Testing All of CPAN at Once

Ovid on 2006-09-11T08:49:43

Last week, while at the same Test Automation Conference Acme attended, I had an inspiration. Given that Yahoo! is using my TAPx::Parser, Torsten Shoenfeld has written a GTK front end for it (I need to include his name directly in the POD), Shlomi Fish is integrating TAPx::Parser with Test::Run, people are starting to send me patches and there's a general increase in interest for it, it's time for me to get this thing out of alpha.

How better to do that than to run TAPx::Parser against all of CPAN? Since I use CPAN::Mini, I have most of the CPAN on my hard-drive. As it turns out, testing everything isn't practical, but I can test most of it. My initial plan is to discard all Apache and Win32 specific modules, anything without a Build.PL or Makefile.PL file or a t/ directory. I might be tossing out too much, but I still have thousands of packages I can test on my iBook.

I get through about 200 of them before my code can no longer fork (something about "resource not available") and I can't even run ls in a directory until I kill my code. This has turned out to be very difficult, but I've learned a lot about my code and have already found some strange edge cases it can't handle.

In other news, Acme wants to install your tests with your code so you can test that your installation works. What a brilliant idea!


Testing installation?

jjore on 2006-09-11T16:37:04

Is that a common problem, installation failures? Instead of installing the tests somewhere can't it just do some kind of -I to get @INC set?

I don't know of any traditional location for tests in production and I'd rather there not be a pile of clutter under my @INC directories while a dozen different people all decide to use some different scheme for storing their tests somewhere.

Re:Testing installation?

chromatic on 2006-09-11T17:56:02

I want you to install your (Test::Class-based) tests as normal modules so I can reuse it when I reuse your modules.

Re:Testing installation?

jjore on 2006-09-11T18:12:41

That is just the mental shove I needed to see why I'd possibly ever care about Test::Class. Thanks!

Re:Testing installation?

Ovid on 2006-09-11T18:37:54

There are plenty of other reasons to use Test::Class. Do you have thirty t/*.t programs? You've just loaded the perl runtime at least 30 times (probably more). You've also probably reloaded the tested modules many times and possibly duplicated a lot of test code. With Test::Class, you only load the Perl interpreter once and the associated modules once. Large test suites can run much faster and are easier to refactor.

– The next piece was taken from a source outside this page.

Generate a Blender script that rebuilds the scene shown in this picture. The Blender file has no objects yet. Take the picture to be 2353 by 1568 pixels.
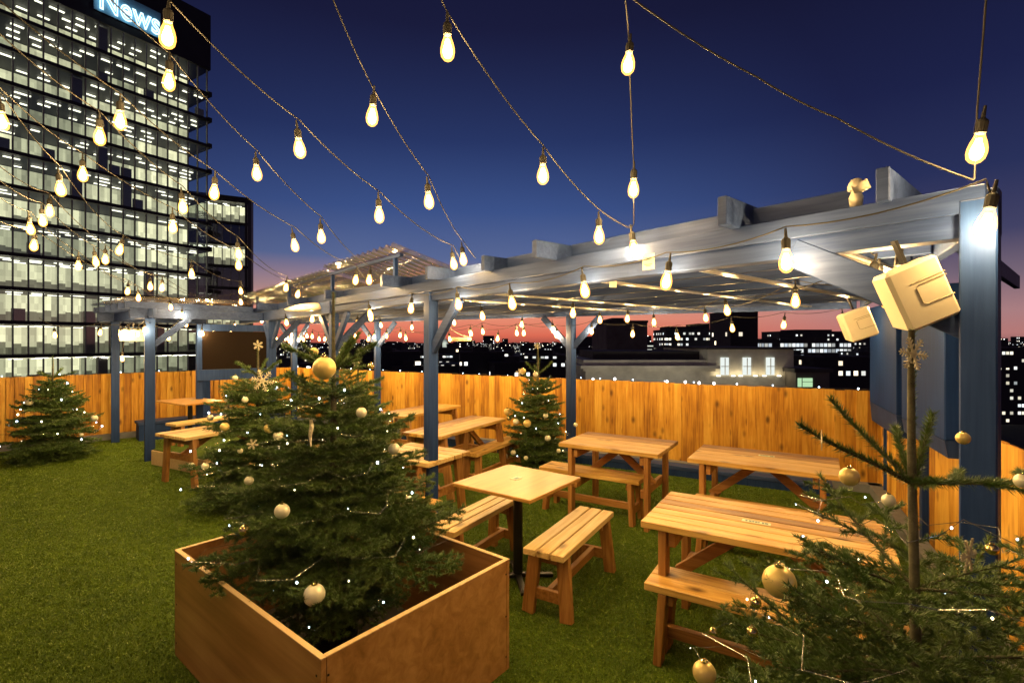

And inheriting tests to ensure that derived classes don't break their parents makes me giggle with happiness.

A Related Blog Entry of Mine

Shlomi Fish on 2006-09-11T17:52:55

I should note that I blogged about it here, with some more information.

Throwing away less testable modules

grinder on 2006-09-12T15:05:58

Even if a distribution lacks a ./t directory, it may have a test.pl script. Hence, you may want to adjust your criteria for discarding untestable distributions.

Re:Throwing away less testable modules

Ovid on 2006-09-12T15:41:13

I had considered that, but a number of test.pl modules don't output TAP (largely because they're older code). As a result, my parser can't reliably parse their output. My goal here, in reality, is not to test all of the CPAN, but to have a massive stress test of TAPx::Parser. I still have several thousand test suites left which I can use and I've found a few bugs I need to address.

That being said, I doubt all tests in t/*.t are based on Perl's regular testing tools, but I have to start somewhere.

Re:Throwing away less testable modules

grinder on 2006-09-13T11:28:02

Yes, I had considered that you had considered that.

In which case, it would be handy to know what test.pl scripts aren't TAP-compliant. I know early versions of Compress::Bzip2 (before it was taken over by the current maintainer) featured a test script that produced nothing useful.

It would be nice to have an exhaustive list. Then we could go about fixing them, if the distributions in question are useful enough to be worth the attention.